Quote the listing below in its entirety.

....

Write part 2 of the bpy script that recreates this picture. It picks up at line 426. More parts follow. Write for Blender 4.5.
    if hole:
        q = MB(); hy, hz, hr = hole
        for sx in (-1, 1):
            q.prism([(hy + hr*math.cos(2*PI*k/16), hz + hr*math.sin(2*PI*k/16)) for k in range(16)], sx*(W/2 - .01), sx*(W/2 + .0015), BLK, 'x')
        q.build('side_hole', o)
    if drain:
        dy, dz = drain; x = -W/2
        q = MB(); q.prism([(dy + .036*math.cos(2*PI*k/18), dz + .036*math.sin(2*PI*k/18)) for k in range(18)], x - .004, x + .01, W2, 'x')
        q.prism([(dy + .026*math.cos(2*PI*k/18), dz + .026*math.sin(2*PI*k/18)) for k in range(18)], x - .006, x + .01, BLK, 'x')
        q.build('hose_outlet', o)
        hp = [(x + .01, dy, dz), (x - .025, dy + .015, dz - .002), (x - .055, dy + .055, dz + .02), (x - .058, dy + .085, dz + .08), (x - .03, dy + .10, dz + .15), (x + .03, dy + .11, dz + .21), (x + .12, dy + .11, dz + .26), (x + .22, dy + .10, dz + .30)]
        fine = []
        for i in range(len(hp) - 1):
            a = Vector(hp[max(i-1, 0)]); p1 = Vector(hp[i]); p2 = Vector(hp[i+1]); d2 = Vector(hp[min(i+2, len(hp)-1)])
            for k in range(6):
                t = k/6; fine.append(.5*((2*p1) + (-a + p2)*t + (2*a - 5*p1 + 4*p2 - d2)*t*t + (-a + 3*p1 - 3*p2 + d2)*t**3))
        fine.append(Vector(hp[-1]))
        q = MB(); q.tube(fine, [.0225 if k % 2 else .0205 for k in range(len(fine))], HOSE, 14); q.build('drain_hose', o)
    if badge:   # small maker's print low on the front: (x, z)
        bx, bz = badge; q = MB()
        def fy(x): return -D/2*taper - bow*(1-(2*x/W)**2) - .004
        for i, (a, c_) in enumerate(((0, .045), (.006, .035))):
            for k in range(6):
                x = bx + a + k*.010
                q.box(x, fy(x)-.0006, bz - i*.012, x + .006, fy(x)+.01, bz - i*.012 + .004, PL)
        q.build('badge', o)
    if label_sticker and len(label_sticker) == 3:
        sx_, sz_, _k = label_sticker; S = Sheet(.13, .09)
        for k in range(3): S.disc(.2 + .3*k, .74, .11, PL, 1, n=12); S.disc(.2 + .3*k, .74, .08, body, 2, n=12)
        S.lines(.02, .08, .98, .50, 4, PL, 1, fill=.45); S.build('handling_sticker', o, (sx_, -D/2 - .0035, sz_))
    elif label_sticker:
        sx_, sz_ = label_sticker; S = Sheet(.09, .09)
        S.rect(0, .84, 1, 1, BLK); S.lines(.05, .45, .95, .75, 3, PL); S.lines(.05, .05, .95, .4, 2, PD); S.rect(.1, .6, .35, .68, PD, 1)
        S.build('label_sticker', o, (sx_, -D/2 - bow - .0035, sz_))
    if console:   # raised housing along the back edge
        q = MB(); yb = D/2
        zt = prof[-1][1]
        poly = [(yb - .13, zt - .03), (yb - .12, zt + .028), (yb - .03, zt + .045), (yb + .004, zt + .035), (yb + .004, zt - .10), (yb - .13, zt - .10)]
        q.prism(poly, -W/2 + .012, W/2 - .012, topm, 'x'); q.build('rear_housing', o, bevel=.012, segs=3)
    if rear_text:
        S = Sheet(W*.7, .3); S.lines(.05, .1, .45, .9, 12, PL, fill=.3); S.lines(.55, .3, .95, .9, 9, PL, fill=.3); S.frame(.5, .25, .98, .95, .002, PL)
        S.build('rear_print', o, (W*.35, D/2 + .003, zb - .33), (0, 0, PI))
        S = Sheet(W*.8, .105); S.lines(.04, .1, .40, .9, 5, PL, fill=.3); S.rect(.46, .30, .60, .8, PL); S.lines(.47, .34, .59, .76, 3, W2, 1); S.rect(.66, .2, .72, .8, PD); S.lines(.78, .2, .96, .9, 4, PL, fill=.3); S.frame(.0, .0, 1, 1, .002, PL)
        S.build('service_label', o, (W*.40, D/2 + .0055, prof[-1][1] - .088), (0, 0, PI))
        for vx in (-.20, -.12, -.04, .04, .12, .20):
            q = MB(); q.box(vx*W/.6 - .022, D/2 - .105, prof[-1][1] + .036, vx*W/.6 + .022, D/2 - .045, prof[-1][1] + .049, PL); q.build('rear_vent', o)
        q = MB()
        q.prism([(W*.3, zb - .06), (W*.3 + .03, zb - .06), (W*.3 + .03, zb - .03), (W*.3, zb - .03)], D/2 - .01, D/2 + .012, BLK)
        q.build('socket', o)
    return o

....

Written solution ->
Write part 2 of the bpy script that recreates this picture. It picks up at line 426. More parts follow. Write for Blender 4.5.
    if hole:
        q = MB(); hy, hz, hr = hole
        for sx in (-1, 1):
            q.prism([(hy + hr*math.cos(2*PI*k/16), hz + hr*math.sin(2*PI*k/16)) for k in range(16)], sx*(W/2 - .01), sx*(W/2 + .0015), BLK, 'x')
        q.build('side_hole', o)
    if drain:
        dy, dz = drain; x = -W/2
        q = MB(); q.prism([(dy + .036*math.cos(2*PI*k/18), dz + .036*math.sin(2*PI*k/18)) for k in range(18)], x - .004, x + .01, W2, 'x')
        q.prism([(dy + .026*math.cos(2*PI*k/18), dz + .026*math.sin(2*PI*k/18)) for k in range(18)], x - .006, x + .01, BLK, 'x')
        q.build('hose_outlet', o)
        hp = [(x + .01, dy, dz), (x - .025, dy + .015, dz - .002), (x - .055, dy + .055, dz + .02), (x - .058, dy + .085, dz + .08), (x - .03, dy + .10, dz + .15), (x + .03, dy + .11, dz + .21), (x + .12, dy + .11, dz + .26), (x + .22, dy + .10, dz + .30)]
        fine = []
        for i in range(len(hp) - 1):
            a = Vector(hp[max(i-1, 0)]); p1 = Vector(hp[i]); p2 = Vector(hp[i+1]); d2 = Vector(hp[min(i+2, len(hp)-1)])
            for k in range(6):
                t = k/6; fine.append(.5*((2*p1) + (-a + p2)*t + (2*a - 5*p1 + 4*p2 - d2)*t*t + (-a + 3*p1 - 3*p2 + d2)*t**3))
        fine.append(Vector(hp[-1]))
        q = MB(); q.tube(fine, [.0225 if k % 2 else .0205 for k in range(len(fine))], HOSE, 14); q.build('drain_hose', o)
    if badge:   # small maker's print low on the front: (x, z)
        bx, bz = badge; q = MB()
        def fy(x): return -D/2*taper - bow*(1-(2*x/W)**2) - .004
        for i, (a, c_) in enumerate(((0, .045), (.006, .035))):
            for k in range(6):
                x = bx + a + k*.010
                q.box(x, fy(x)-.0006, bz - i*.012, x + .006, fy(x)+.01, bz - i*.012 + .004, PL)
        q.build('badge', o)
    if label_sticker and len(label_sticker) == 3:
        sx_, sz_, _k = label_sticker; S = Sheet(.13, .09)
        for k in range(3): S.disc(.2 + .3*k, .74, .11, PL, 1, n=12); S.disc(.2 + .3*k, .74, .08, body, 2, n=12)
        S.lines(.02, .08, .98, .50, 4, PL, 1, fill=.45); S.build('handling_sticker', o, (sx_, -D/2 - .0035, sz_))
    elif label_sticker:
        sx_, sz_ = label_sticker; S = Sheet(.09, .09)
        S.rect(0, .84, 1, 1, BLK); S.lines(.05, .45, .95, .75, 3, PL); S.lines(.05, .05, .95, .4, 2, PD); S.rect(.1, .6, .35, .68, PD, 1)
        S.build('label_sticker', o, (sx_, -D/2 - bow - .0035, sz_))
    if console:   # raised housing along the back edge
        q = MB(); yb = D/2
        zt = prof[-1][1]
        poly = [(yb - .13, zt - .03), (yb - .12, zt + .028), (yb - .03, zt + .045), (yb + .004, zt + .035), (yb + .004, zt - .10), (yb - .13, zt - .10)]
        q.prism(poly, -W/2 + .012, W/2 - .012, topm, 'x'); q.build('rear_housing', o, bevel=.012, segs=3)
    if rear_text:
        S = Sheet(W*.7, .3); S.lines(.05, .1, .45, .9, 12, PL, fill=.3); S.lines(.55, .3, .95, .9, 9, PL, fill=.3); S.frame(.5, .25, .98, .95, .002, PL)
        S.build('rear_print', o, (W*.35, D/2 + .003, zb - .33), (0, 0, PI))
        S = Sheet(W*.8, .105); S.lines(.04, .1, .40, .9, 5, PL, fill=.3); S.rect(.46, .30, .60, .8, PL); S.lines(.47, .34, .59, .76, 3, W2, 1); S.rect(.66, .2, .72, .8, PD); S.lines(.78, .2, .96, .9, 4, PL, fill=.3); S.frame(.0, .0, 1, 1, .002, PL)
        S.build('service_label', o, (W*.40, D/2 + .0055, prof[-1][1] - .088), (0, 0, PI))
        for vx in (-.20, -.12, -.04, .04, .12, .20):
            q = MB(); q.box(vx*W/.6 - .022, D/2 - .105, prof[-1][1] + .036, vx*W/.6 + .022, D/2 - .045, prof[-1][1] + .049, PL); q.build('rear_vent', o)
        q = MB()
        q.prism([(W*.3, zb - .06), (W*.3 + .03, zb - .06), (W*.3 + .03, zb - .03), (W*.3, zb - .03)], D/2 - .01, D/2 + .012, BLK)
        q.build('socket', o)
    return o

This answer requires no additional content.